Andy: “It can actually matter. There are some subtleties that won’t make a lot of difference, but if you have a huge number of coils on the headstock that are all overlapping and messy, that can make your tuning unstable, because the metal is always compressing and won’t want to stay in tune.

“I’ve seen strings stretched to the point where they lose intonation and won’t stay in tune, so you don’t want to go too crazy.

“The core wire gives it some stiffness and strength, and along the string path there are a couple of points where it has to make a little bend. What you can do is put your string on, tune it up to pitch and get it set. Then, right behind the saddle, with the edge of your pick, press down a little to seat it against the saddle.

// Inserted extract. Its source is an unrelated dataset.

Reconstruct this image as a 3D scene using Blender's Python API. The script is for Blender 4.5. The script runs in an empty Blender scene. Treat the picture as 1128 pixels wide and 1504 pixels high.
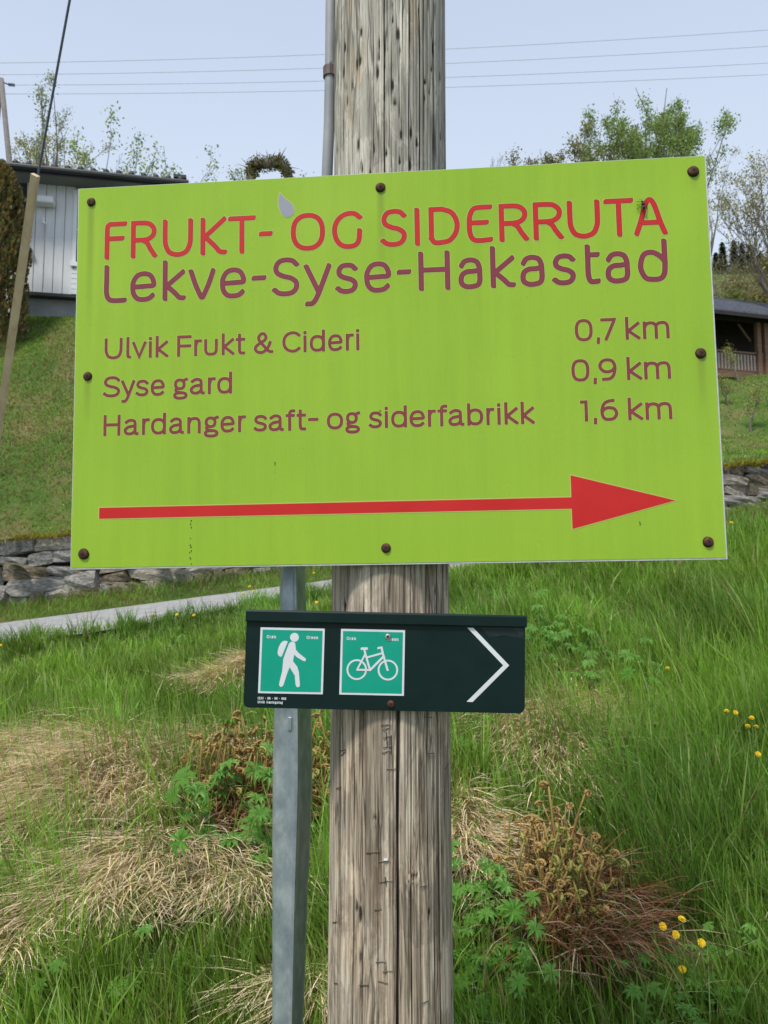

“You do the same over the nut, and then if you press the string against the tuning post, it’ll even out the last bend. The string will go flat in pitch, but when you tune up, it should be pretty stable from then on.”


6. Electronics

Dave: “The whole thing with acoustic pickups that people are looking for is to make it sound like your guitar but louder, right?

“So, to start with, you need to find the system that sounds how you want it to sound. It’s not just something that generates noise; it’s going to have its own characteristic.

“If you spend a couple of hundred dollars on a good electronics system, it doesn’t matter what the guitar sounds like acoustically. The pickup’s going to sound what it sounds like. You could put a Fishman Gold Plus in a 2x4, and it’s still going to sound like that system!”